The pit is a physical reminder of the unrealized promise of the Spire, but its imagery also reflects the depth of its city's financial despair.

Behind a veneer of affluence, gilded by the prosperity and staying power of neighborhoods such as the Gold Coast, River North and Lincoln Park, the city's foundation is crumbling beneath the weight of perilous debt. Chicago and its sister governments are officially on the hook for more than $32 billion in unfunded pension debt. With just over a million households in the city, that staggering figure means each Chicago household is on the hook for $32,000 to cover these liabilities. Chicago's pension debt exceeds the state's total proposed operating budget for the upcoming fiscal year.

At the same time the city's obligations are skyrocketing, its population is growing at a snail's pace, gaining just 6,000 residents in 2013 after a decade of population decline. With 2.7 million residents as of 2013, Chicago's population is the same as it was in 1920.

But the city used to be a beacon of hope and prosperity.

In 1884, more than 120 years before the Spire project was unveiled, Chicago became the birthplace of the skyscraper upon the completion of the 10-story Home Insurance Building.

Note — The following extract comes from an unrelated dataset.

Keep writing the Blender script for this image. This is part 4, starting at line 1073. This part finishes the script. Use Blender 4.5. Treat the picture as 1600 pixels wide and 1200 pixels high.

In 1916 author Carl Sandburg gave birth to the nickname, "the city of big shoulders," a nod to Chicago's grit and work ethic. By 1890, its population topped 1 million, and it was the fastest growing city in the world. The year before, it had officially become the second-biggest city in the country, according to records from the University of Illinois at Chicago.

Business was booming then, driven mostly by the growth of railroads. Continued rail growth led to the birth of the Union Stockyards, a centralized slaughterhouse built to accommodate Chicago's growth in the livestock industry. Around 1900, Chicago's meatpacking industry employed more than 25,000 people and produced 82 percent of the meat consumed in the United States, according to the Chicago History Museum. The late 1800s and early 1900s were also the era of the iconic State Street Marshall Field & Co., originally a dry goods store that eventually became one of the biggest department stores in the country.

Chicago was a center of commerce and culture, a booming hub where East met West.

But today, despite activity on the tech front, job opportunities are scarce. The Chicago area has 46,000 fewer people working compared to before the Great Recession, according to the Bureau of Labor Statistics.

In 1851, writers at the Chicago Tribune wrote in the "Annual Review of Commerce" something that still holds true today:

"Essential to the prosperity of cities ... It matters but little how great the natural advantages with respect to a location upon navigable water, if [cities] fail to avail themselves of this new element of power, a decline is inevitable."

Back then the "essential power" was the railroad, and the Tribune writers recognized that this industry would serve as the driver behind future prosperity. Today, economic drivers that would make the city great once more are set back on multiple fronts: the city buries would-be entrepreneurs in paperwork for the fees and permits required to set up shop; it can take weeks or months just to get approval from City Council to start a business; and anyone thinking of opening a business here has to consider the prospect of having to shoulder the city's heavy debt burden if City Hall can't embrace reform.

The Spire and those who held its financial obligations filed for bankruptcy in 2013. They owed $77.3 million on the project, according to the Chicago Tribune. Without swift action, the city could suffer a similar fate.

Unlike the Spire, Chicago doesn't have to keep sinking. If city officials change the way Chicago handles spending and debt, as well as how it fosters business and jobs growth, the city of big shoulders can boom once more.